The real "challenger" banking business model is data, not money
I was quoted in The Economist (“Plug and pay”, 21st November 2019) talking about the impending reshaping of the retail financial services sector. Although the quote isn’t quite accurate — I was responding to the statement that a a bank is a balance-sheet, a factory that turns capital into financial products (such as loans and mortgages) and a sales force, I didn’t make the statement — the paraphrase is correct. Those first two activities are heavily regulated, as they should be, which is why Big Tech is uninterested are in them. They are more than happy to have banks, for example, do this boring, expensive and risky work with all of the compliance headaches that come with it. As noted in article, the Apple credit card is actually issued by Goldman Sachs (although it was Apple that caught the flack in the row about gender discrimination around credit limits) and the Amazon cards are issued by Chase, Synchrony and American Express. Similarly, the Google “checking” account (this is the American word for a current account, because they still use cheques, which must be something to do with the Continental Congress or something) is actually provided by Citi.
What big tech wants is the distribution side of the business, as shown in this old diagram of mine. They have no legacy infrastructure (eg, branches) so their costs are lower, but to my mind more importantly the provision of financial services will keep customers within their ecosystems. If you use the Google checking account and Google pay then Google will have a very accurate picture of your finances. As the article says "Amazon wants payments in-house so users never leave its app”. Indeed.
The business model here is very clear. What Big Tech wants isn’t your money (the margins on payments are going down) but your data. That’s why when people talk about “challengers” they should really be talking about Microsoft and not Monzo.
This is where there are some pretty serious implications. If Big Tech takes over consumer relationships, banks will end up having to give away margin but, far more seriously, data. Andrei Brasoveanu of Accel, a venture-capital firm, is quoted as saying that they could turn into "utilities, providing low-margin financial plumbing". Well, that’s the lucky ones. The unlucky ones will be wiped out in a wave of consolidation and closures.

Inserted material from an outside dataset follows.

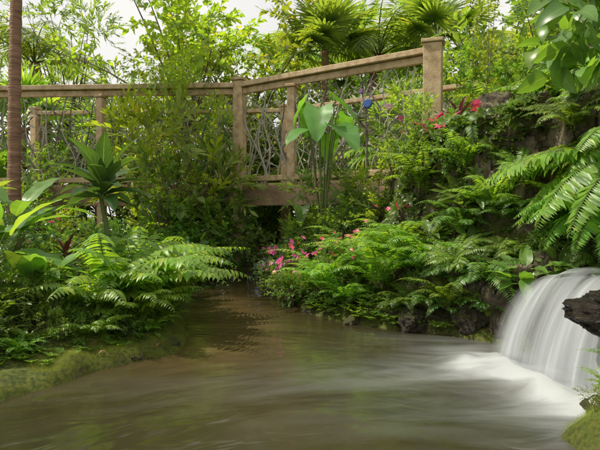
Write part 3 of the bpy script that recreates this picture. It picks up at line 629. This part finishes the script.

This isn’t a technology prediction, by the way. In Europe at least it is a regulatory prediction. Back in 2016, I wrote about regulators demanding that banks open up their APIs that "if this argument applies to banks, that they are required to open up their APIs because they have a special responsibility to society, then why shouldn’t this principle also apply to Facebook?”. My point was, I thought, rather obvious. If regulators think that banks hoarding of customers’ data gives them an unfair advantage in the marketplace and undermines competition then why isn’t it true for other organisations in general and the “internet giants” in particular? This same point was just made by Ana Botin, Chairperson of Santander. My good friend Chris Skinner notes her comments to Bloomberg: "I need to know you and that’s based on data. Why should data be regulated in a different way if you’re called a bank and if you’re called something else”.
There are big changes coming, and banks and payment companies in particular are going to need effective strategies to survive. It’s not only a problem for those legacy incumbent dinosaurs that the happening new digital kids like to poke fun at. The fintech “challengers” also have a problem. Just as Big Tech has made ecosystems impervious to competition, so it could cross-subsidise (with data as well as with money) its financial services products to raise such a barrier to competition that no newcomer will be able to spend enough to gain traction.
There are some really big changes coming in retail financial services. And that’s not a prediction, that’s a fact.